> **RECORDS SUPPLIED**:
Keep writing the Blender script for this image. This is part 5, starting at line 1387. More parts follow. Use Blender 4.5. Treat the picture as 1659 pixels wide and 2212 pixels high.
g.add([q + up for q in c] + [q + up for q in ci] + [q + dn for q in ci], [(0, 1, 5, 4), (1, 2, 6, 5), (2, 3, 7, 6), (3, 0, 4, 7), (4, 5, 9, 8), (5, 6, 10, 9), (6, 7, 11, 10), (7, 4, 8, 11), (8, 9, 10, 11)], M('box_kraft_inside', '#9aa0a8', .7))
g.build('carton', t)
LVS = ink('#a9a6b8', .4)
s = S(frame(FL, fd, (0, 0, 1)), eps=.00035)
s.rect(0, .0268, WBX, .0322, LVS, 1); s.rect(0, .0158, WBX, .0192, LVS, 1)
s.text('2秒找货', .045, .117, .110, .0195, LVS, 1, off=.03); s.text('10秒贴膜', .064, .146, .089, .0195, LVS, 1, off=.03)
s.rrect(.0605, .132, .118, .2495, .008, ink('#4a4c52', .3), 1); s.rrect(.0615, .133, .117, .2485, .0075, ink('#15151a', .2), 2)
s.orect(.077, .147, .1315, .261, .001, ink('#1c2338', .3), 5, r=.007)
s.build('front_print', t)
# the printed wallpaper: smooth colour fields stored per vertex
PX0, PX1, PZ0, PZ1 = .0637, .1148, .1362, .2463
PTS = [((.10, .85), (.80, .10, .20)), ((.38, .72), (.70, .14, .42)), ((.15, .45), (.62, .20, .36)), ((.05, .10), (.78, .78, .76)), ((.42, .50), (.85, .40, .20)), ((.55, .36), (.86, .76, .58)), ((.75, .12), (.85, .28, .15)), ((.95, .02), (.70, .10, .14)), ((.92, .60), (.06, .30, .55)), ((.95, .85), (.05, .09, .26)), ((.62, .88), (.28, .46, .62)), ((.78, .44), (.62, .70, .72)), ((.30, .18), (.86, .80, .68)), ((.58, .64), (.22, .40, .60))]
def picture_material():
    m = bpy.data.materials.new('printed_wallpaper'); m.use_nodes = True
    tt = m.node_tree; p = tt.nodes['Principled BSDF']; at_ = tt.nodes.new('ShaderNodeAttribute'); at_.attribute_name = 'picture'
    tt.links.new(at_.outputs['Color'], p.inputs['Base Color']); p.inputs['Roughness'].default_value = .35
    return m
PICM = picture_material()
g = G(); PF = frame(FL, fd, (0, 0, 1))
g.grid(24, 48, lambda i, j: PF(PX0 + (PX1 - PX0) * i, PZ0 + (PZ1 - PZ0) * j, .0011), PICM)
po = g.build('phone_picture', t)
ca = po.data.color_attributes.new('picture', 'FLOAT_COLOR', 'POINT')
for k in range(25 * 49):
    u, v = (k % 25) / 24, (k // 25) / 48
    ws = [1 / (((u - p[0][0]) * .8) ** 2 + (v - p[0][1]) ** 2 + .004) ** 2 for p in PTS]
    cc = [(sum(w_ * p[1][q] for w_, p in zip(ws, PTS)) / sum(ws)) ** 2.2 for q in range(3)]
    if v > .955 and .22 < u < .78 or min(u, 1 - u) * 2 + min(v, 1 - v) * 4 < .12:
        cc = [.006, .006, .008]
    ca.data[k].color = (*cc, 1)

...

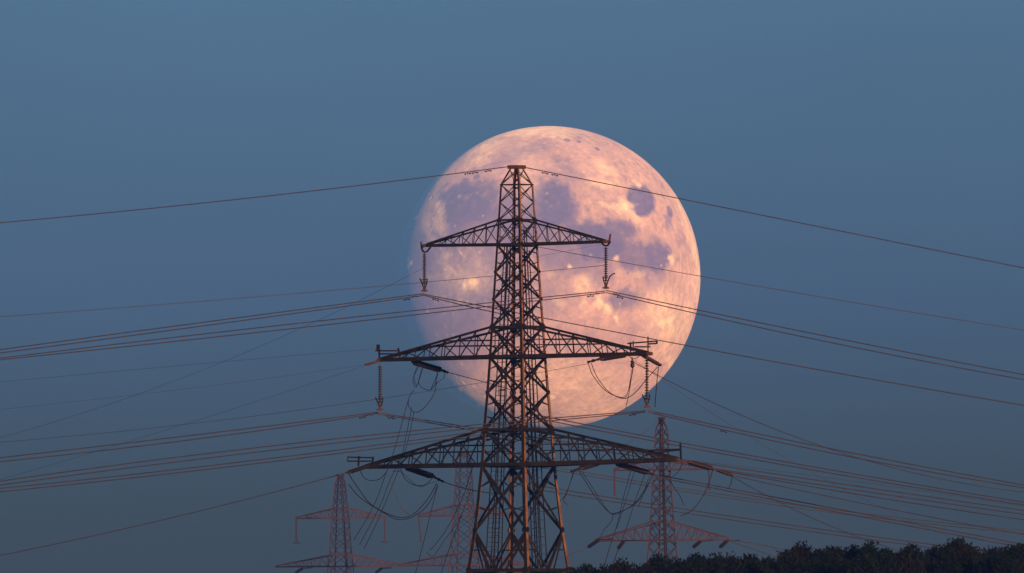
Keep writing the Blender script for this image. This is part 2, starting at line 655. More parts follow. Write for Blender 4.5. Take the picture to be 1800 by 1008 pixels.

---

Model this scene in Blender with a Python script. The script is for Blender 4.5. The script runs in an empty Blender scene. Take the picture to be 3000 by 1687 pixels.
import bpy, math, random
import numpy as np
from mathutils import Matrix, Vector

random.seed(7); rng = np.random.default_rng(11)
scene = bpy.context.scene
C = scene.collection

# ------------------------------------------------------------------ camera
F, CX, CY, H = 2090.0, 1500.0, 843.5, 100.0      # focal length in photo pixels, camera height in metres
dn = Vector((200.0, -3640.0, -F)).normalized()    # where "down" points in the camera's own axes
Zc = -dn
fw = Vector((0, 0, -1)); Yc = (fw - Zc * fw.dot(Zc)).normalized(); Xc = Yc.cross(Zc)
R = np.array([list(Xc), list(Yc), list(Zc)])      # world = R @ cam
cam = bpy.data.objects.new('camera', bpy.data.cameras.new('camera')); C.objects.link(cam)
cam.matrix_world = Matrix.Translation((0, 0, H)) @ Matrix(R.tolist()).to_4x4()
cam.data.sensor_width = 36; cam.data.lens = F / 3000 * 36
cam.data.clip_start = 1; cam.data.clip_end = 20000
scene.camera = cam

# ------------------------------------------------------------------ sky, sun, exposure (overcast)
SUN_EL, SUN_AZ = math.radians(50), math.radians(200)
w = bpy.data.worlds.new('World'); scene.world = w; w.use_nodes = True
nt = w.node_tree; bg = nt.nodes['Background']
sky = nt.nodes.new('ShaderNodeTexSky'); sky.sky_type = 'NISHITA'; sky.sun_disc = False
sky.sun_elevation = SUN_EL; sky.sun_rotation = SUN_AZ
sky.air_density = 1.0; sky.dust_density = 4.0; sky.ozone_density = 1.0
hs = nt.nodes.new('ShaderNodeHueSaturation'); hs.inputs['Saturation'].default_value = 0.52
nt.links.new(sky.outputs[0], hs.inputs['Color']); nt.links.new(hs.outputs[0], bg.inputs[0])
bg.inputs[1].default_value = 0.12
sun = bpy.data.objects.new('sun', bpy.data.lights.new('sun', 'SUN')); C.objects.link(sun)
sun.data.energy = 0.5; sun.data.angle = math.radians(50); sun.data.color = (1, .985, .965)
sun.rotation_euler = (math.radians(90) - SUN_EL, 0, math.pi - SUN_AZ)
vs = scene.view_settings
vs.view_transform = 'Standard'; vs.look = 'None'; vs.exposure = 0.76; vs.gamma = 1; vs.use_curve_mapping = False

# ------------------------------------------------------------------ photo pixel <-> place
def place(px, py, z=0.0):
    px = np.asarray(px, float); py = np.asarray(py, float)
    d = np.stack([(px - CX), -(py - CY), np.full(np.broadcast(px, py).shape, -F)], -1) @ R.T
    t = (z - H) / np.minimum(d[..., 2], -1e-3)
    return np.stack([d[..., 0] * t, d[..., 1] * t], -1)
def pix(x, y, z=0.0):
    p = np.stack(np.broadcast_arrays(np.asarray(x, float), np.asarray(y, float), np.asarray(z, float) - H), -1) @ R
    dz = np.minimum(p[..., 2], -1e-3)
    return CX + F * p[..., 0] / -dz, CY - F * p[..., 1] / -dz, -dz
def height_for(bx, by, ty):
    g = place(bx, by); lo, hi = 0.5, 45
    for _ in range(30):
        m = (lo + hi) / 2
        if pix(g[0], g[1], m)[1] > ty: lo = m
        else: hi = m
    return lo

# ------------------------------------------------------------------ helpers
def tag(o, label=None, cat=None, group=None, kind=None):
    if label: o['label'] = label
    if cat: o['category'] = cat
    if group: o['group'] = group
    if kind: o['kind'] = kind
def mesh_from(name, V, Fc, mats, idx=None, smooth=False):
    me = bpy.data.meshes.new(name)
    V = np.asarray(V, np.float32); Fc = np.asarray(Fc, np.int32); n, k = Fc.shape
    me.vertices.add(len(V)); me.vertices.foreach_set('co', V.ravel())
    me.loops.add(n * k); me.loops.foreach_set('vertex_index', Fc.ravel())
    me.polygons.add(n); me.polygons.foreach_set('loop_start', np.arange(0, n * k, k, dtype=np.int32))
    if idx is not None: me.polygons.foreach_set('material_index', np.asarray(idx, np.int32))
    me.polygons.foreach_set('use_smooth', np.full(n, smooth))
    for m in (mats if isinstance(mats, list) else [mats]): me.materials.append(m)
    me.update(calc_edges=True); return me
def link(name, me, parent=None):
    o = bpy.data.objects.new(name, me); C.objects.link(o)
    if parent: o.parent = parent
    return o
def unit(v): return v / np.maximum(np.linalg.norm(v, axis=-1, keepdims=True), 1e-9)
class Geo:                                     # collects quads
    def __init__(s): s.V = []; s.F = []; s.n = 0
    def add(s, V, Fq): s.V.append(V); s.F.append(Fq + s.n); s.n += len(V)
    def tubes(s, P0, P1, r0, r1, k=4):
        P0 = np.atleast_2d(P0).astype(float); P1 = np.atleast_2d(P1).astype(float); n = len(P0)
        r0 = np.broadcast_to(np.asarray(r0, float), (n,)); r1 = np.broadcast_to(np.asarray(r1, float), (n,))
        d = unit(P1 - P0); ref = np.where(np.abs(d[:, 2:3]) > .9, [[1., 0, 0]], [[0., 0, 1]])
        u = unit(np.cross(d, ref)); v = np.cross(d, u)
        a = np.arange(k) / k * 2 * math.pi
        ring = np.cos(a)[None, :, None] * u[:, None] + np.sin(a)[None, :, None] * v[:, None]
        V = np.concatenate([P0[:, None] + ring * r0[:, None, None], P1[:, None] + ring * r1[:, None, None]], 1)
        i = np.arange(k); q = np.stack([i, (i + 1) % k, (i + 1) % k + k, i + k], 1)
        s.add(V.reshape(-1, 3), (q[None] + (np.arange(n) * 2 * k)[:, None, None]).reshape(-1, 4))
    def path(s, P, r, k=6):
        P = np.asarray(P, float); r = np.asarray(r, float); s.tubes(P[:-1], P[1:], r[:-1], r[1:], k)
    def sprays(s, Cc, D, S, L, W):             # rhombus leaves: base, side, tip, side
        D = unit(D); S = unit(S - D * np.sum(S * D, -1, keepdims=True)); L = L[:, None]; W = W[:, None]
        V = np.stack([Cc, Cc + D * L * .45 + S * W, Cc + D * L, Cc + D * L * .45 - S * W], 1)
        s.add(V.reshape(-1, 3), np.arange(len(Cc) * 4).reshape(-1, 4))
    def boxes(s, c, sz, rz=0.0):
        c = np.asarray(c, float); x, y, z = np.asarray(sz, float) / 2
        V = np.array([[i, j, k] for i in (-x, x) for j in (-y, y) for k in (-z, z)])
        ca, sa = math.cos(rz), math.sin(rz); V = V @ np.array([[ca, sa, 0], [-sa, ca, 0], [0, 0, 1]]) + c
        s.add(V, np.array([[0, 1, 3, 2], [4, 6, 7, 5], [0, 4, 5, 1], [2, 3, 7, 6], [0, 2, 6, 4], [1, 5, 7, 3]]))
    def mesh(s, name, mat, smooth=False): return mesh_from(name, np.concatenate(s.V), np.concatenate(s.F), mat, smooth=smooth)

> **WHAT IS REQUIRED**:
In the listing above, find the line with "Model this scene" and the line with "from mathutils import Matrix, Vector". Output those two lines and every line between them, exactly as written.

> **EXERCISE SOLUTION**:
Model this scene in Blender with a Python script. The script is for Blender 4.5. The script runs in an empty Blender scene. Take the picture to be 3000 by 1687 pixels.
import bpy, math, random
import numpy as np
from mathutils import Matrix, Vector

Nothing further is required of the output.